WHAT THE EXERCISE ASKS: Take the listing from its first line through the line that contains "R = math.radians" and please retype those lines exactly, leaving out the pictures.

MATERIALS PROVIDED:
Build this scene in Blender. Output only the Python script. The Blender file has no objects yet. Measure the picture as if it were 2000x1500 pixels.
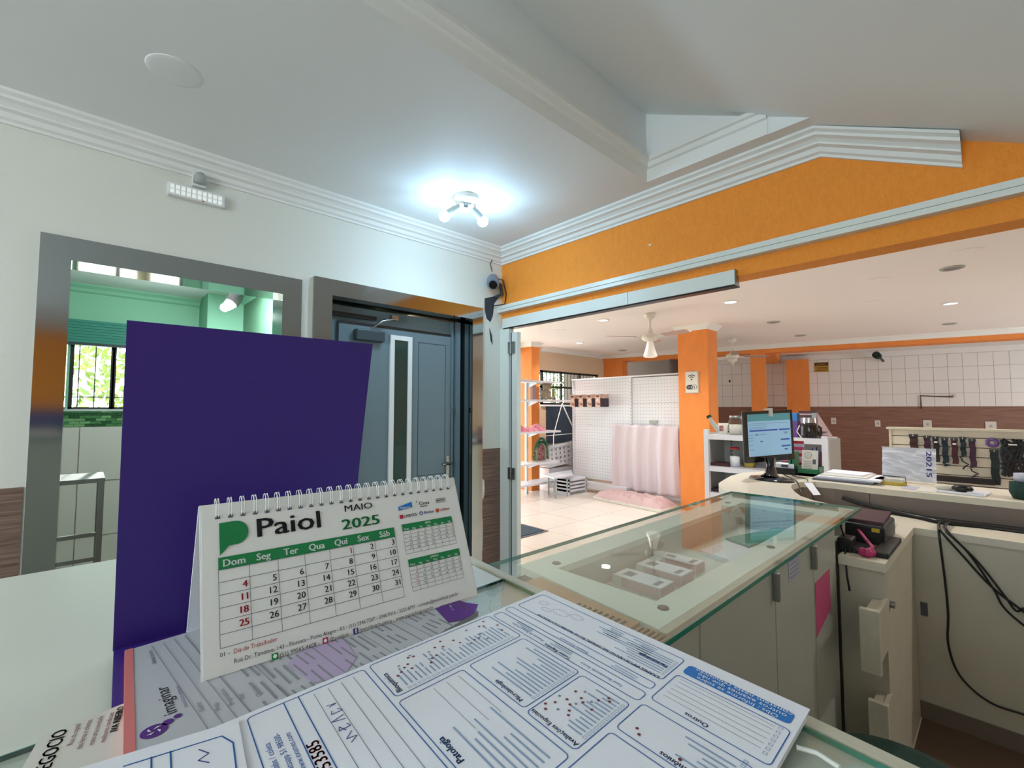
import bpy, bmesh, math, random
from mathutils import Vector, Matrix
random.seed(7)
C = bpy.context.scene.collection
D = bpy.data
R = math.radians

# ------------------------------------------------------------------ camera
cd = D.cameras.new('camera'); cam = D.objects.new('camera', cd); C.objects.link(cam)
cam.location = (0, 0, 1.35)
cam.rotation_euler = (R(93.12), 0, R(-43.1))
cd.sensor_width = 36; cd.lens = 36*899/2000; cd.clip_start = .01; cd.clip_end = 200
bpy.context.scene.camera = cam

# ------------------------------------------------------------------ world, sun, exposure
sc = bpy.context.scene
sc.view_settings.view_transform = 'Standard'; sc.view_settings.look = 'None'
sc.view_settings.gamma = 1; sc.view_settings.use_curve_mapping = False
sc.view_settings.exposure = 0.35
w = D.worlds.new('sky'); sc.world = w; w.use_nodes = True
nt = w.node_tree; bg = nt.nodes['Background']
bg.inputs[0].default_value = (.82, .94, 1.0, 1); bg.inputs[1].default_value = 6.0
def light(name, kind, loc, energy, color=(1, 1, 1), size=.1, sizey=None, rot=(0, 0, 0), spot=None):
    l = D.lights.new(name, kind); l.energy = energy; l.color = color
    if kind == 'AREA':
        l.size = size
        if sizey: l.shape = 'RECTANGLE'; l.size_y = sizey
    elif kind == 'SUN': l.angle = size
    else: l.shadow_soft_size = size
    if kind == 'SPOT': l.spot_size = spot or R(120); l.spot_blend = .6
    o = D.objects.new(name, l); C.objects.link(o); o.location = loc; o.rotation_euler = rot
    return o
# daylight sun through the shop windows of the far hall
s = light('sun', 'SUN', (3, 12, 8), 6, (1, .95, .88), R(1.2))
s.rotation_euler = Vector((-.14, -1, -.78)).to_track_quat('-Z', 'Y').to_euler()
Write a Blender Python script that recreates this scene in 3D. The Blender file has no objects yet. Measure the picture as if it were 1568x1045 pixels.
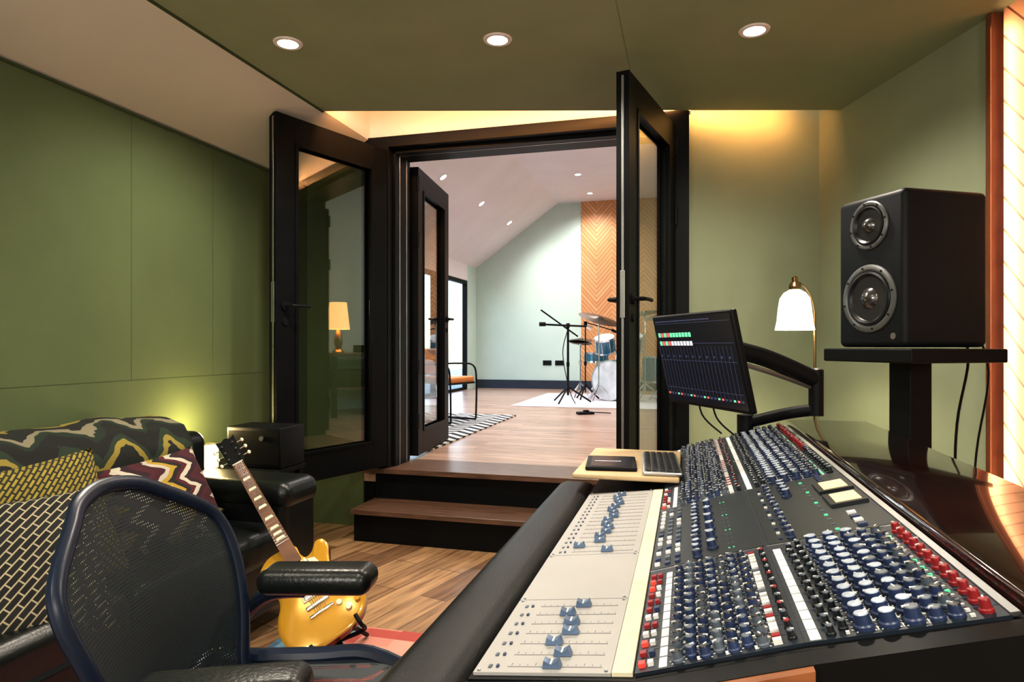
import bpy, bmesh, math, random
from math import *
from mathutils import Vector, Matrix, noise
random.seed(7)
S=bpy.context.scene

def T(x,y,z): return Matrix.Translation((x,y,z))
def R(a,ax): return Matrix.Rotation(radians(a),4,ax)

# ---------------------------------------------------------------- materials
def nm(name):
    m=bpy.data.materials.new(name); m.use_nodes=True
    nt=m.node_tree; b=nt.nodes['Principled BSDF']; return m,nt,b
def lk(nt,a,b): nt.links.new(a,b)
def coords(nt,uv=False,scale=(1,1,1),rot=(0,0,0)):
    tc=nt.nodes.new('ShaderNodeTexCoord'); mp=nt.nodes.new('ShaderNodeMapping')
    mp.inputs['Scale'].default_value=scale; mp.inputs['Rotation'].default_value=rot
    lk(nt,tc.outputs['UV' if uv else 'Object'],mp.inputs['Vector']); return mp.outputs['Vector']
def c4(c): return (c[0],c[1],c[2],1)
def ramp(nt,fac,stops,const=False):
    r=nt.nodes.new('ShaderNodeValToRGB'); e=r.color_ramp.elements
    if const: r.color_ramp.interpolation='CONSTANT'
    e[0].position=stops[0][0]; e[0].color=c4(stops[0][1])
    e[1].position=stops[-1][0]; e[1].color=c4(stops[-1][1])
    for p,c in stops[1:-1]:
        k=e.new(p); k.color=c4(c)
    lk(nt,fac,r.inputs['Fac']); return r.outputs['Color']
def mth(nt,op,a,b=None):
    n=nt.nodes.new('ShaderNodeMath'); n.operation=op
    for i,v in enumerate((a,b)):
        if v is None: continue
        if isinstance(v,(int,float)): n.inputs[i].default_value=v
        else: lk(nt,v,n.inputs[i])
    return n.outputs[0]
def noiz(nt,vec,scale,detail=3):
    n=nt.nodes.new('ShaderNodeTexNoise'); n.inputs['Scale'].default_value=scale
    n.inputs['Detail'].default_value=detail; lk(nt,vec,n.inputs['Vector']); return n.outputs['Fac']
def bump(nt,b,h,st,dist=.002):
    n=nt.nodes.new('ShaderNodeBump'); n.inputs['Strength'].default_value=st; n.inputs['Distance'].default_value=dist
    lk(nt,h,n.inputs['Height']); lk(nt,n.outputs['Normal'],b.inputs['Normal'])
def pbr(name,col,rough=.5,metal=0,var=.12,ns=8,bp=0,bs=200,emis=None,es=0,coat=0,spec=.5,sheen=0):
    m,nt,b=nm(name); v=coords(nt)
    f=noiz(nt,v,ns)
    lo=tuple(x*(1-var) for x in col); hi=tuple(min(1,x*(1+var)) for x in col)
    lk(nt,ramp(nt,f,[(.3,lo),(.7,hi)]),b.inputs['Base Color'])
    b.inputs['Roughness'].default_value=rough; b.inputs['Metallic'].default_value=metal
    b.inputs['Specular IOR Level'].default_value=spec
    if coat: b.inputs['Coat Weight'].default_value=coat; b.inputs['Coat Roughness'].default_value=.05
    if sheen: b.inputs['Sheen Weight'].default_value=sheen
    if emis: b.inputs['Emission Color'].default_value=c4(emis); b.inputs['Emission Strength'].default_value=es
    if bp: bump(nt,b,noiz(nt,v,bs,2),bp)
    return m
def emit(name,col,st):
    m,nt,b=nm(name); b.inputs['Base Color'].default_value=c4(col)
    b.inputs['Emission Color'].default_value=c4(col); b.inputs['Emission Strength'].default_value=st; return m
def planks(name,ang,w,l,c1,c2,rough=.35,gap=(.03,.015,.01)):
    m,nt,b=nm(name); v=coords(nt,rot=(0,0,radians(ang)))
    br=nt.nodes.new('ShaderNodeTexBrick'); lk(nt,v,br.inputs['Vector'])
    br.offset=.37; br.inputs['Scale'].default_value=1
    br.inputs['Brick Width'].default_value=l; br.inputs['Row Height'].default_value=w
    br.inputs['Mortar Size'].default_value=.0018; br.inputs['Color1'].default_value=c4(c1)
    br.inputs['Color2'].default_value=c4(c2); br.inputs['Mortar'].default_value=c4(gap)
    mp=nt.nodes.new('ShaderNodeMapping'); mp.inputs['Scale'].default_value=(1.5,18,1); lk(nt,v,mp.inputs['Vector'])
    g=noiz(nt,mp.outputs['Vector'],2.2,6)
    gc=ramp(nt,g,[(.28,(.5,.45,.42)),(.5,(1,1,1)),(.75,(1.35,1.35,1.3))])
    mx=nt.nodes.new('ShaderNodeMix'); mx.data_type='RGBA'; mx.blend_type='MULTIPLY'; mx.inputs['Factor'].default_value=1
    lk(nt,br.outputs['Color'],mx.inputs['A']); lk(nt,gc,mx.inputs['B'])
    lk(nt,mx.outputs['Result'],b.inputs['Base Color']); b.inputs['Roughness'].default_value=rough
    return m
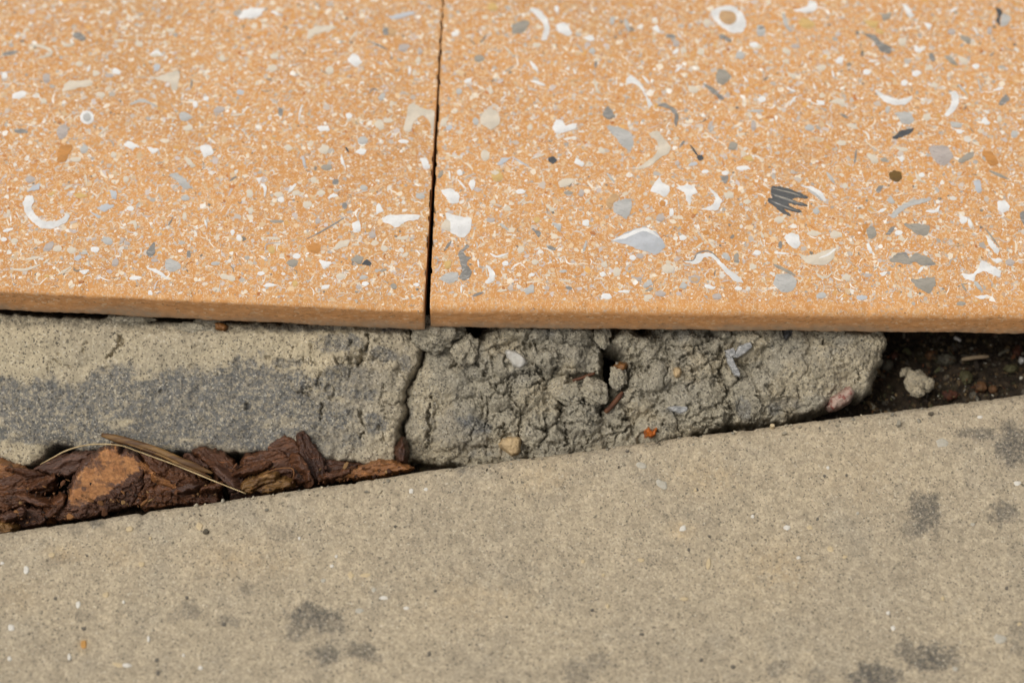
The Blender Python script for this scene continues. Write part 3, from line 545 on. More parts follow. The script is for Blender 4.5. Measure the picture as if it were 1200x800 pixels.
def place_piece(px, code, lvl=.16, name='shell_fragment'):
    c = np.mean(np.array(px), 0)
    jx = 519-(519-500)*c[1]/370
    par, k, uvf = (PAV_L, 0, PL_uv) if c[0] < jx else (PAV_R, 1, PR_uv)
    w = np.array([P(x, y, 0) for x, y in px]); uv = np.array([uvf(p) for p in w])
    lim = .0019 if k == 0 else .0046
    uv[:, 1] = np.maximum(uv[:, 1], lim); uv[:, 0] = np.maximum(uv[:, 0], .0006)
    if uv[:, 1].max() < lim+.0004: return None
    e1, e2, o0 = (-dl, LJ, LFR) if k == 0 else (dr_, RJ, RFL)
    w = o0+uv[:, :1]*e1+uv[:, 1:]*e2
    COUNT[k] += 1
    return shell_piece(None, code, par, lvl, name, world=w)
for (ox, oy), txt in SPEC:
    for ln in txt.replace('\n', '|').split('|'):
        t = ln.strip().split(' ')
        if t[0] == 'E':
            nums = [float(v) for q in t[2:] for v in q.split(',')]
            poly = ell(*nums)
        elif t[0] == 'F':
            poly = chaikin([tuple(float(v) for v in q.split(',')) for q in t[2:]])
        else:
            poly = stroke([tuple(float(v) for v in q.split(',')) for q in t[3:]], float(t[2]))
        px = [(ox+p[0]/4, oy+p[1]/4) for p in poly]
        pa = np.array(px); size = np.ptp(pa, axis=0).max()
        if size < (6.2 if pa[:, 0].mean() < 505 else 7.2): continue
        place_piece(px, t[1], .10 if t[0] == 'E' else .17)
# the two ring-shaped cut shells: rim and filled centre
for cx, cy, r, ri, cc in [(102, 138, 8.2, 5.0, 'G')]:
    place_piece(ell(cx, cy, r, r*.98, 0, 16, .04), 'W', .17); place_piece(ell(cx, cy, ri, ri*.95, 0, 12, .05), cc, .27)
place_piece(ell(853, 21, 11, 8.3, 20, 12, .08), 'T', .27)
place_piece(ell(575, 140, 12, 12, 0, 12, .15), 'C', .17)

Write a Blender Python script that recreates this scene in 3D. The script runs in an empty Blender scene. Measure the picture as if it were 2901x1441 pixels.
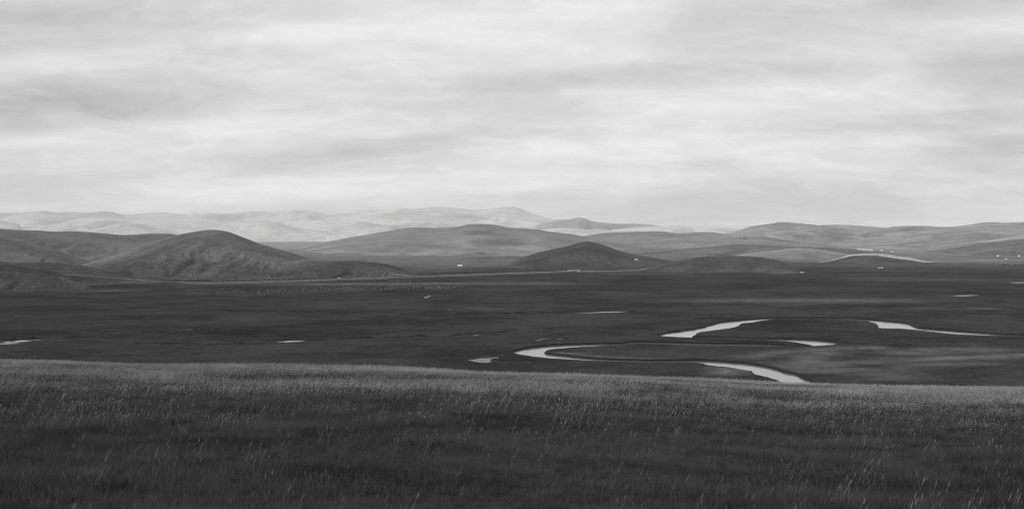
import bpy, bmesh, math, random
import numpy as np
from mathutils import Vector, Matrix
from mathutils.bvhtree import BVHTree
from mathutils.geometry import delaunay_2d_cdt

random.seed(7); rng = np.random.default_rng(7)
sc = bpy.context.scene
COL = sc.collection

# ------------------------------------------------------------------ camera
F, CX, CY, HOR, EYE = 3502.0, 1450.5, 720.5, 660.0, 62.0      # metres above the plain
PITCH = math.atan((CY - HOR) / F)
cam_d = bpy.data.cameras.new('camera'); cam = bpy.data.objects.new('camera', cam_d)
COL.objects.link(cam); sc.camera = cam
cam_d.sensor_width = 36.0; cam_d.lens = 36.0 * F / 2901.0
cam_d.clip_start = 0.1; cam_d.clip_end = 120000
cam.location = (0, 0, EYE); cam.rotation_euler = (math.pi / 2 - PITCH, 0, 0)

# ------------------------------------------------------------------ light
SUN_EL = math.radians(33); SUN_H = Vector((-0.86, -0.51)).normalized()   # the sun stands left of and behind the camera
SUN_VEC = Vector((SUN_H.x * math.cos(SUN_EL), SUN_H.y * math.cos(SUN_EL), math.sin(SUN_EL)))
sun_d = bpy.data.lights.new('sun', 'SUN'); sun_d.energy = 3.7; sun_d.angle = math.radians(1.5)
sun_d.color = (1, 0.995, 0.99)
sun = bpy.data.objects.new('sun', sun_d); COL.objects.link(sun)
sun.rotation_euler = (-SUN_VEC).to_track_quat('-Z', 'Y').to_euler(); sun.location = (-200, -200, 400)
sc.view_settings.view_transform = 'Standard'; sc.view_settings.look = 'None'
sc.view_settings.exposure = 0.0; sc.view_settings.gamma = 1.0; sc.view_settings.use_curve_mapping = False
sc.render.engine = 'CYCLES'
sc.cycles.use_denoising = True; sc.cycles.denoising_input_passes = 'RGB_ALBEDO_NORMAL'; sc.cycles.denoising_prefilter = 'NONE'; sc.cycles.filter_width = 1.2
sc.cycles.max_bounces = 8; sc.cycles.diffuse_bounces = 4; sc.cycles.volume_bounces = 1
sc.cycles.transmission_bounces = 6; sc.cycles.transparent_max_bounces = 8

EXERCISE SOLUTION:
Build this scene in Blender. Output only the Python script. The Blender file has no objects yet. Measure the picture as if it were 2000x1500 pixels.
import bpy, bmesh, math, random
from mathutils import Vector, Matrix
random.seed(7)
C = bpy.context.scene.collection
D = bpy.data
R = math.radians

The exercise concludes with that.